We usually see only about five or six iconic photos of the 16th President. The first dugerrotype, the prebeard “long-faced” shot, the photo of him reading to his children, the “penny” and “five-dollar bill” photos, and the one taken just before his death, which showed him emaciated and worn-down. I’ve seen a few more photos than these, but to the average person, one or two of these images are all they’ve seen.
By the 1860s, one didn’t have to be locked in a stock with a frozen expression for fifteen minutes (or however long it was) to produce a photographic likeness.
So, is there a photo of a smiling Abe?
Or one doctored to show what he would have looked like smiling?
Actually, it wasn’t until almost the 20th Century that one didn’t have the hideously long exposure times to deal with, IIRC. (I think that’s one of the reasons why most of Matthew Brady’s photos are of dead people.) Certainly smiles in photographs are pretty rare before the XXth century.
I don’t think anyone smiled in photos back then. They all look like dour grey miserable people as they fearfully wait for the flash to finally go off. Or whatever it was they were doing.
It was a combination of style and the difficulty of keeping a smile during long exposure timee. If you smiled, the odds were you wouldn’t be able to keep it going the entire time, and any movement would blur things.
I don’t think anyone smiled in photos back then. They all look like dour grey miserable people as they fearfully wait for the flash to finally go off. Or whatever it was they were doing.
IIRC, that’s never been proven. I think that there was an attempt to run some tests to find out for sure, but that was blocked by either the family or the government.
The long exposure time was the main reason for this. Most people can’t smile for more than a couple of seconds before it starts to look like a fake Miss America smile. Plus, any movement would blur the photograph. Consequently, people usually adopted a plain, neutral expression that didn’t require any effort to mantain.
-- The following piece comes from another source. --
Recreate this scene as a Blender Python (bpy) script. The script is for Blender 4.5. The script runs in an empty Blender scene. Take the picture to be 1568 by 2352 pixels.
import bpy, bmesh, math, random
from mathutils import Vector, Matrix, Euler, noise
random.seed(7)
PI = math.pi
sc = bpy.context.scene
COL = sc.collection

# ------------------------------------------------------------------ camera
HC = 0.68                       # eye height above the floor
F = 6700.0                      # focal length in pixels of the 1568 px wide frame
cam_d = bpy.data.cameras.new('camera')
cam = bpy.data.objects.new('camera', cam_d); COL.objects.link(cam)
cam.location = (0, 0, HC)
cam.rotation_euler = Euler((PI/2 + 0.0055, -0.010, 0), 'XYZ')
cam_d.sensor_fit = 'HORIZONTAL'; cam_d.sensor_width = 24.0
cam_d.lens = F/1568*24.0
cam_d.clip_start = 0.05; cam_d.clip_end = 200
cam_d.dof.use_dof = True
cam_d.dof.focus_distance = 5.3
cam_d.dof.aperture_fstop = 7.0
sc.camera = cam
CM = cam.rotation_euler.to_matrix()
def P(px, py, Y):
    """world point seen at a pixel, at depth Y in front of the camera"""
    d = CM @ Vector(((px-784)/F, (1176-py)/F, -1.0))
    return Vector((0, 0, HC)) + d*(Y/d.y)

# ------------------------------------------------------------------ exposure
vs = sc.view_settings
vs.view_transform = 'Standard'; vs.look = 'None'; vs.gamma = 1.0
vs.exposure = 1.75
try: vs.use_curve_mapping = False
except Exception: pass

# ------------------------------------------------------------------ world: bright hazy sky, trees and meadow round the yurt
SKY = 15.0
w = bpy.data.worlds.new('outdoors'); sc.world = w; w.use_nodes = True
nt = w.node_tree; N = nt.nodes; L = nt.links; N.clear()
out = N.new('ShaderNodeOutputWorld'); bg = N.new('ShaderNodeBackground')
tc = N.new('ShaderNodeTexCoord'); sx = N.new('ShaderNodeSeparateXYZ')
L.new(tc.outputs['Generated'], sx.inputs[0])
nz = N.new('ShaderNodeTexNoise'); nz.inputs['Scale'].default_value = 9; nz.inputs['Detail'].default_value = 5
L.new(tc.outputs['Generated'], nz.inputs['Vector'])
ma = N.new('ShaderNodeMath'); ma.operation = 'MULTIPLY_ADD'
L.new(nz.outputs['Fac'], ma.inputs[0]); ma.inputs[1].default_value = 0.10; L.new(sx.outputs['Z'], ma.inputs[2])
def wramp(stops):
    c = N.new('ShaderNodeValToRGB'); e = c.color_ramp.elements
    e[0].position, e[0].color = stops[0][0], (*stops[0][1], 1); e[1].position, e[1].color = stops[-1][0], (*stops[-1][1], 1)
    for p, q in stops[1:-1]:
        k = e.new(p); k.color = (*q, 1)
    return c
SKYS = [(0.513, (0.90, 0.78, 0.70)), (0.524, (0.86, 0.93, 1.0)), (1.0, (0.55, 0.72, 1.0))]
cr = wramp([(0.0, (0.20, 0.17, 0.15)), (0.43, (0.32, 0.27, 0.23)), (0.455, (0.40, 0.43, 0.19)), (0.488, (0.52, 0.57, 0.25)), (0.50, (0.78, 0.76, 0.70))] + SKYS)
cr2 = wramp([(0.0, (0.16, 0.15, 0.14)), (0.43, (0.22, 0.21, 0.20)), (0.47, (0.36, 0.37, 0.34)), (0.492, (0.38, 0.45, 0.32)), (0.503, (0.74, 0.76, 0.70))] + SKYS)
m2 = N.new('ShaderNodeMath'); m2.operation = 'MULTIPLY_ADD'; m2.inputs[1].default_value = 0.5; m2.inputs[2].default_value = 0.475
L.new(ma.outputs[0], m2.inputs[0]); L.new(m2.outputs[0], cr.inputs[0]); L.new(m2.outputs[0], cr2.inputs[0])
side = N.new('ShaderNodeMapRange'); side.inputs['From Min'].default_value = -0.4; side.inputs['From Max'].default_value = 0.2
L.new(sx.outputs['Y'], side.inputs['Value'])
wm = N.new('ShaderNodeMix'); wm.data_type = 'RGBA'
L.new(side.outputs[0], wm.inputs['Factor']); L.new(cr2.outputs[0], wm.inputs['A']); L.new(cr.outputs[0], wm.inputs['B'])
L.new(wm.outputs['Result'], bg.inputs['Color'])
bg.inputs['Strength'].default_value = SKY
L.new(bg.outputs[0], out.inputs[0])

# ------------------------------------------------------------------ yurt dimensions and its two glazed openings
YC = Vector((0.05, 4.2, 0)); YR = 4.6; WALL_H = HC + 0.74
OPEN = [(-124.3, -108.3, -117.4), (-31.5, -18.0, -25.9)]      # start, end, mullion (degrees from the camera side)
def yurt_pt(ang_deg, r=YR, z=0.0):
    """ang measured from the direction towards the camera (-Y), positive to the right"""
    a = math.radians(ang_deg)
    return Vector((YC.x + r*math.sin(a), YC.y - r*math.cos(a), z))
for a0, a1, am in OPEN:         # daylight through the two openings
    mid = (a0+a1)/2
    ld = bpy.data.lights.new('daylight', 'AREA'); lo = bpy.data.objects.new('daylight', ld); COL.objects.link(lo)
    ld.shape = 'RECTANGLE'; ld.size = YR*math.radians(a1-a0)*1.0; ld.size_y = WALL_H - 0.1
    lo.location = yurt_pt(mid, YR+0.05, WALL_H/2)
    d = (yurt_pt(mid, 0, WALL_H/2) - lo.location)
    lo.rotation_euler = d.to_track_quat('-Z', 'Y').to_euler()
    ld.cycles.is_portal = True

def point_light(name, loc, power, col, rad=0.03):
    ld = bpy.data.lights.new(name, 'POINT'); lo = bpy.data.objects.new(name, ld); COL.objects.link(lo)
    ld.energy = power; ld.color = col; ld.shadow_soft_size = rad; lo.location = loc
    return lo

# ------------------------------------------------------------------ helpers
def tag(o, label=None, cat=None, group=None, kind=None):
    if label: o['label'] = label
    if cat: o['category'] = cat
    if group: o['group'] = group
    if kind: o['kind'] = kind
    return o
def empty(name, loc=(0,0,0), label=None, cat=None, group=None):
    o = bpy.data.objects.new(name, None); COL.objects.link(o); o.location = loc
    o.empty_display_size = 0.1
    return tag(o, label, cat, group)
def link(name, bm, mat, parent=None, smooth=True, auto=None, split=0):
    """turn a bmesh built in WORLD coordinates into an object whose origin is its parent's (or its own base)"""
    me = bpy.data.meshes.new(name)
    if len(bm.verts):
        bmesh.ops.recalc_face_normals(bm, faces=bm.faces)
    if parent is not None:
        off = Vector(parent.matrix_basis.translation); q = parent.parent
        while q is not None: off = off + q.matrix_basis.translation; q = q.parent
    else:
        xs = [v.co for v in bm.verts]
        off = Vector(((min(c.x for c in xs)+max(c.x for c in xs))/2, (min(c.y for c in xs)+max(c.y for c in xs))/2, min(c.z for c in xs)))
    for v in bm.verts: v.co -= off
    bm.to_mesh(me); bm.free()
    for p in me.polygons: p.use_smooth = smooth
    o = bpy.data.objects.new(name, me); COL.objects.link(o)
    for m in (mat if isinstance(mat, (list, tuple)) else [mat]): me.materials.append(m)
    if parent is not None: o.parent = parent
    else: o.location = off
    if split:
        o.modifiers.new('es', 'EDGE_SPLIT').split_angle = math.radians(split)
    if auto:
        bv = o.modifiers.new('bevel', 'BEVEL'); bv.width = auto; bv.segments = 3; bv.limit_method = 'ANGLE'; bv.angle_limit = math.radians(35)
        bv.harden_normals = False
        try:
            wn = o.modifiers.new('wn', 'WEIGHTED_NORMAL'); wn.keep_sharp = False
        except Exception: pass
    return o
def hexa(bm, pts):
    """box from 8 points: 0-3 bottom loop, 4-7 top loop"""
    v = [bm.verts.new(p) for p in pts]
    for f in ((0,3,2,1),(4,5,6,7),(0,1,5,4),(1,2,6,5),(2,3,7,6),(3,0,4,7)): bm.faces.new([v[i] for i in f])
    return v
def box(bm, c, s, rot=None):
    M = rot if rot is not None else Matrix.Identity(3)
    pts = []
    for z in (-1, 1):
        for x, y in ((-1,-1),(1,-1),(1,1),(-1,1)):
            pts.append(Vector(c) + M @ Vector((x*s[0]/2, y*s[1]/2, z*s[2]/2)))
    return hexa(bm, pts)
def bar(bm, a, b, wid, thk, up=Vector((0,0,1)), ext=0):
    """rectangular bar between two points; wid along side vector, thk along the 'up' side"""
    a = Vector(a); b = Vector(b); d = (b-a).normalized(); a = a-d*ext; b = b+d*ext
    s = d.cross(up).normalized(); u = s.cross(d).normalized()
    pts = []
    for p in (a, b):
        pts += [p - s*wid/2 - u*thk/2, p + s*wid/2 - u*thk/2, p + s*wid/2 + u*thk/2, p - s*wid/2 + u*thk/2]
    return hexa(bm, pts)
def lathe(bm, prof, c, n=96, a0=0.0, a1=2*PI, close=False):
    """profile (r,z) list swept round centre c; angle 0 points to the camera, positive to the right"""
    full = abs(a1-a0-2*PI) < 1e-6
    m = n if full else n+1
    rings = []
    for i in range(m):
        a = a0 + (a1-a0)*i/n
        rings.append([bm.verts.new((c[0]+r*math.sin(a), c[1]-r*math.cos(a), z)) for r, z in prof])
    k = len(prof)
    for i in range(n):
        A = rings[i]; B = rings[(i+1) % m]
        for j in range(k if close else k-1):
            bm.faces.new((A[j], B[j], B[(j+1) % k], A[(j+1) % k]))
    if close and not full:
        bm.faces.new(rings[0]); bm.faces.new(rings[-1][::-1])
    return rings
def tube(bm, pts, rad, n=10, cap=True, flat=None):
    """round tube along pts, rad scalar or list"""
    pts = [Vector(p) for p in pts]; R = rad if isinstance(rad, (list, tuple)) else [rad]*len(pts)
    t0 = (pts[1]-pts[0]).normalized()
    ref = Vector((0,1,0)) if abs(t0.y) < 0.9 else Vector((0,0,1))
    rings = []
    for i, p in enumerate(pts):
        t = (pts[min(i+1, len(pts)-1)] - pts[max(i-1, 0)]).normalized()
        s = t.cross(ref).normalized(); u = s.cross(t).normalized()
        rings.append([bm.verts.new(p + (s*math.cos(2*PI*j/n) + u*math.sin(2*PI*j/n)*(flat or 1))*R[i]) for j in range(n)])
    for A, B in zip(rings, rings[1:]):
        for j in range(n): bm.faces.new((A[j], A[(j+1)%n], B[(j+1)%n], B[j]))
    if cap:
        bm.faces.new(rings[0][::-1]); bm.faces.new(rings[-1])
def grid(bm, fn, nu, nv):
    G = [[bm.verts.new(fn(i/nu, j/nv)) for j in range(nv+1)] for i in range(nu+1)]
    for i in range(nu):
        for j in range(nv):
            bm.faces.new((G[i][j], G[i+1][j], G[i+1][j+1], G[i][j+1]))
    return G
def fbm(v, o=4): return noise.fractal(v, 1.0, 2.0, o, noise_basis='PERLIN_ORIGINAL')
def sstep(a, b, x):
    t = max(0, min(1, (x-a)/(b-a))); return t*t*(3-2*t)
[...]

May I dispell the idea of the “hideously long exposure time”? From the Library of Congress:
With the introduction of collodion processes (a.k.a. “wet plate” photographs) in 1851, years before Lincoln became president, the exposure time was reduced to as little as two or three seconds. Collodion was used for ambrotypes (on glass) or tintypes (on iron). Most of Matthew Brady’s portraits of Lincoln were ambrotypes, not daguerreotypes.